* **Task to carry out**: From the entries that follow, reproduce exactly and only the lines from the line with "Generate a Blender" to the line with "sc.camera = cam", endpoints included.

* **Data**:
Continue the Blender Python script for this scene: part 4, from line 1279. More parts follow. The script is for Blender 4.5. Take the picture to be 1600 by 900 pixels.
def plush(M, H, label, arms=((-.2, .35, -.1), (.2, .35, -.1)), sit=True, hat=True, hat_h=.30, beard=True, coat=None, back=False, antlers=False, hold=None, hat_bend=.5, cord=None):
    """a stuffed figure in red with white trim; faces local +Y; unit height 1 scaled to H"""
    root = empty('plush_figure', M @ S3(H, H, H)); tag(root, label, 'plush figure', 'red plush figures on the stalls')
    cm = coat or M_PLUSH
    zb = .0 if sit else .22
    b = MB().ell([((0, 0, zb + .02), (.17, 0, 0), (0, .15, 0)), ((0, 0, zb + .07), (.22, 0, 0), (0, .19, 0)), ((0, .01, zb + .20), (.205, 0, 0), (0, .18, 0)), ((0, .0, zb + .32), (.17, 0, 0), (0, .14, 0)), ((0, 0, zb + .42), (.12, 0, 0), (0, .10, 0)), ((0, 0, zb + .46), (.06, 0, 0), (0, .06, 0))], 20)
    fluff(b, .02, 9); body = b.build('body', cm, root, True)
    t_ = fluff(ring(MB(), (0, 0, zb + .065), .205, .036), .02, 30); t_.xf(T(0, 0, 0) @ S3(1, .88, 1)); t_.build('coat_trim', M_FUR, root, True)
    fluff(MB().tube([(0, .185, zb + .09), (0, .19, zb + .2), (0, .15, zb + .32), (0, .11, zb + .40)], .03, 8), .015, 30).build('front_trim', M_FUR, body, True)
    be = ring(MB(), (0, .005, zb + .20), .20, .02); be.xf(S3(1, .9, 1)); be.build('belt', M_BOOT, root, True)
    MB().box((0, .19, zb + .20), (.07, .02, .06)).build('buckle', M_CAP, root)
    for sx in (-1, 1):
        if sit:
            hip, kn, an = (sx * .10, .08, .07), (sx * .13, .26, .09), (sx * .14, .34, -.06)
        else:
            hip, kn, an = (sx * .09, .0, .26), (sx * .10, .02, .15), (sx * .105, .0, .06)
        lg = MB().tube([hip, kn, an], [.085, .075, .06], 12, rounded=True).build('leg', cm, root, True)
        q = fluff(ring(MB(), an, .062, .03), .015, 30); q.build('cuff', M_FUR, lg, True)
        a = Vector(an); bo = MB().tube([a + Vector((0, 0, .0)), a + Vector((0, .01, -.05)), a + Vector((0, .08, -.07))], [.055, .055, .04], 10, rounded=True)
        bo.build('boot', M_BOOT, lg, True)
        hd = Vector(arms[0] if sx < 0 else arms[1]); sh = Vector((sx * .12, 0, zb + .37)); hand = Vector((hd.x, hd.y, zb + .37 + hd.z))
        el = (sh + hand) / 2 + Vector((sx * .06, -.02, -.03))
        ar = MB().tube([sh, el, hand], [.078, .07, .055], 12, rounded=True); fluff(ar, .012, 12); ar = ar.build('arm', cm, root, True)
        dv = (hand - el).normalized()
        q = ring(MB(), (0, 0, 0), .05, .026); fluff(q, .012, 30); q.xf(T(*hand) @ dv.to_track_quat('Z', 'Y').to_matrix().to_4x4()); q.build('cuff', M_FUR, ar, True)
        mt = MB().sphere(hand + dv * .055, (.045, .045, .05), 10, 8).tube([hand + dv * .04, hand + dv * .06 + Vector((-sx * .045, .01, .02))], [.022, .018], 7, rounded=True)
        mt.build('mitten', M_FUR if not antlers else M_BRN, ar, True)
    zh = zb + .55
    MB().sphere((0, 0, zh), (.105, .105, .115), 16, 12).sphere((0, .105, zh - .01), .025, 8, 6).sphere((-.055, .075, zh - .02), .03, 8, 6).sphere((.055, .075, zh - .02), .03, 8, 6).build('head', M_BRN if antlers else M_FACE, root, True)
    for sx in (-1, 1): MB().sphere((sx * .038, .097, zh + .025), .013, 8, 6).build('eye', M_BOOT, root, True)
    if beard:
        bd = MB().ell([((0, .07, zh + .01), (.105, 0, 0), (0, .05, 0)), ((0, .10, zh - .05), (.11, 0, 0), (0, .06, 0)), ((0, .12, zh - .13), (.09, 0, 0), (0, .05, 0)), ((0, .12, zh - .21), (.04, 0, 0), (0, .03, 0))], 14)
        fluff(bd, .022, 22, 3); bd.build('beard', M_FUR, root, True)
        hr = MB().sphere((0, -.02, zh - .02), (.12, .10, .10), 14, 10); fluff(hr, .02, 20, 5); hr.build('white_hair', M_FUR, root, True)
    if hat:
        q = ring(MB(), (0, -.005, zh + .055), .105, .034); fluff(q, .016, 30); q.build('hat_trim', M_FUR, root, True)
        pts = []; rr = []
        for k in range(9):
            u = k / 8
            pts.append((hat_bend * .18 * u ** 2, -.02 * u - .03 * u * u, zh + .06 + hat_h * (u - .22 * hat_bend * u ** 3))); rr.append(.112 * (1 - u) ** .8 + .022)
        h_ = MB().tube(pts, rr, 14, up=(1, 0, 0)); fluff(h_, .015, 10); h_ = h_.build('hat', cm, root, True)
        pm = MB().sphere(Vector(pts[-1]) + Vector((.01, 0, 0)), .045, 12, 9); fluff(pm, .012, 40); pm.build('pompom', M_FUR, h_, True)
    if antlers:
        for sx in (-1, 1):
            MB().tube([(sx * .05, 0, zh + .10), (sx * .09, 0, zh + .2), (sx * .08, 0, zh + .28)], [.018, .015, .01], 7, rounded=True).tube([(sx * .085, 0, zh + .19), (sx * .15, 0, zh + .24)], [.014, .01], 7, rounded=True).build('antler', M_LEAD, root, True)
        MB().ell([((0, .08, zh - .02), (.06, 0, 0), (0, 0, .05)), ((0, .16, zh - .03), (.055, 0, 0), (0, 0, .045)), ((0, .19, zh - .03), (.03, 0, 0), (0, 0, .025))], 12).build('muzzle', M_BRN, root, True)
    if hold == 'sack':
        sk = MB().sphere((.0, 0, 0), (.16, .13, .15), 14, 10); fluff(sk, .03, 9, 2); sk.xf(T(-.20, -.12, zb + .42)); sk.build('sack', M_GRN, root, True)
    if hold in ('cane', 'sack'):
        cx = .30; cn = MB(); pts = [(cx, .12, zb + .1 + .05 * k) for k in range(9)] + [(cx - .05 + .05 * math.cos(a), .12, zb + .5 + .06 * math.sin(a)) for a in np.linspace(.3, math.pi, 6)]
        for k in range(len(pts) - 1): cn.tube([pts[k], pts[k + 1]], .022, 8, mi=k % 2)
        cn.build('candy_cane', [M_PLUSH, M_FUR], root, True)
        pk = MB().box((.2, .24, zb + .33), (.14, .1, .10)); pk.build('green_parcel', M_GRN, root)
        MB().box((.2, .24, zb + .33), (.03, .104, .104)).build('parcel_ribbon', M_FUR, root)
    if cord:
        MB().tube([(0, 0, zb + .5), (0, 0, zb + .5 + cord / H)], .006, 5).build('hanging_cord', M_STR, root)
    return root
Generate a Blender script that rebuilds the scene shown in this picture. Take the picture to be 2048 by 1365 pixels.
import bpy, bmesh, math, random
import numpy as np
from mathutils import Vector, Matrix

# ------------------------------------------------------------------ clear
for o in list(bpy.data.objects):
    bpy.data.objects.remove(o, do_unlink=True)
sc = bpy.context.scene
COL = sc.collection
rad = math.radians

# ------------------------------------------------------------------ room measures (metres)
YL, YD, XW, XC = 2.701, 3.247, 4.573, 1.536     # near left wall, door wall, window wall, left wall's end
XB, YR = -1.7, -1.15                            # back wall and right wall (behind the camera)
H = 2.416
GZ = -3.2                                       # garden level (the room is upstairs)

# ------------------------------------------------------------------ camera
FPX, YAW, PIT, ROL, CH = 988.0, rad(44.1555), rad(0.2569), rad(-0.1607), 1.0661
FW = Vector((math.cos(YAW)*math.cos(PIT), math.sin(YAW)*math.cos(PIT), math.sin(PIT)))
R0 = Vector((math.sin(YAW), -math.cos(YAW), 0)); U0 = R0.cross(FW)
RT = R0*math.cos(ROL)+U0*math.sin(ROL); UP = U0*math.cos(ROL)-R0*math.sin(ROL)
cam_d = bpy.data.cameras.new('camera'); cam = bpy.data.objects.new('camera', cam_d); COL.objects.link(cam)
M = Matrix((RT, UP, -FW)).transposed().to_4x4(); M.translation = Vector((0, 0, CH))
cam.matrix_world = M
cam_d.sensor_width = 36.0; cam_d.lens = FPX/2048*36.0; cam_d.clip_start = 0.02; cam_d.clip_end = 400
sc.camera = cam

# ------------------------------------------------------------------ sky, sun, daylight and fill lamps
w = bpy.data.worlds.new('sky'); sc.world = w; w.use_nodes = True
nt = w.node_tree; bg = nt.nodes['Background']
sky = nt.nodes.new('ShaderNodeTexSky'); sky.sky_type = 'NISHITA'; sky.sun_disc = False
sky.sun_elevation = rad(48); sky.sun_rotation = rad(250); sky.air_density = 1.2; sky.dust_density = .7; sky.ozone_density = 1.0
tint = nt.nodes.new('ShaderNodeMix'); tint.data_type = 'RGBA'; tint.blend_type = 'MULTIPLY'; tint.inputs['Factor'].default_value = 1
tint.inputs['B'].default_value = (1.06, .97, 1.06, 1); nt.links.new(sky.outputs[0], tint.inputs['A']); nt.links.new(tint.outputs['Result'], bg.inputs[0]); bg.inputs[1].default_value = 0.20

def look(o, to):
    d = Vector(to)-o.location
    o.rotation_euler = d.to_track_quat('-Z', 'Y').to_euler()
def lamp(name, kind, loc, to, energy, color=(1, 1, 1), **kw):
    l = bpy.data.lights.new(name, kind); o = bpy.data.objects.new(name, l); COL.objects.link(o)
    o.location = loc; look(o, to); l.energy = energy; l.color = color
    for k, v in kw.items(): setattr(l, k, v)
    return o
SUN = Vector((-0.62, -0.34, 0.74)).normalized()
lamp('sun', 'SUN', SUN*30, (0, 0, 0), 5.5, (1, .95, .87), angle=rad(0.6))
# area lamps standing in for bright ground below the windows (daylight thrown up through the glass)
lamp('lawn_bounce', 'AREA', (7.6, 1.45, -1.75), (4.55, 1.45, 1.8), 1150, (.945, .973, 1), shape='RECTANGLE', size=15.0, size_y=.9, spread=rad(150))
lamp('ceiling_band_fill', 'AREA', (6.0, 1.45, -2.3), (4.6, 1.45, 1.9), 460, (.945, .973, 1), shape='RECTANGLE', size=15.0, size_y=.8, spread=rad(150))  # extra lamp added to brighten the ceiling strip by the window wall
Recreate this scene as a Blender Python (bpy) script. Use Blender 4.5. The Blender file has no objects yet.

* **Solution to this problem**:
Generate a Blender script that rebuilds the scene shown in this picture. Take the picture to be 2048 by 1365 pixels.
import bpy, bmesh, math, random
import numpy as np
from mathutils import Vector, Matrix

# ------------------------------------------------------------------ clear
for o in list(bpy.data.objects):
    bpy.data.objects.remove(o, do_unlink=True)
sc = bpy.context.scene
COL = sc.collection
rad = math.radians

# ------------------------------------------------------------------ room measures (metres)
YL, YD, XW, XC = 2.701, 3.247, 4.573, 1.536     # near left wall, door wall, window wall, left wall's end
XB, YR = -1.7, -1.15                            # back wall and right wall (behind the camera)
H = 2.416
GZ = -3.2                                       # garden level (the room is upstairs)

# ------------------------------------------------------------------ camera
FPX, YAW, PIT, ROL, CH = 988.0, rad(44.1555), rad(0.2569), rad(-0.1607), 1.0661
FW = Vector((math.cos(YAW)*math.cos(PIT), math.sin(YAW)*math.cos(PIT), math.sin(PIT)))
R0 = Vector((math.sin(YAW), -math.cos(YAW), 0)); U0 = R0.cross(FW)
RT = R0*math.cos(ROL)+U0*math.sin(ROL); UP = U0*math.cos(ROL)-R0*math.sin(ROL)
cam_d = bpy.data.cameras.new('camera'); cam = bpy.data.objects.new('camera', cam_d); COL.objects.link(cam)
M = Matrix((RT, UP, -FW)).transposed().to_4x4(); M.translation = Vector((0, 0, CH))
cam.matrix_world = M
cam_d.sensor_width = 36.0; cam_d.lens = FPX/2048*36.0; cam_d.clip_start = 0.02; cam_d.clip_end = 400
sc.camera = cam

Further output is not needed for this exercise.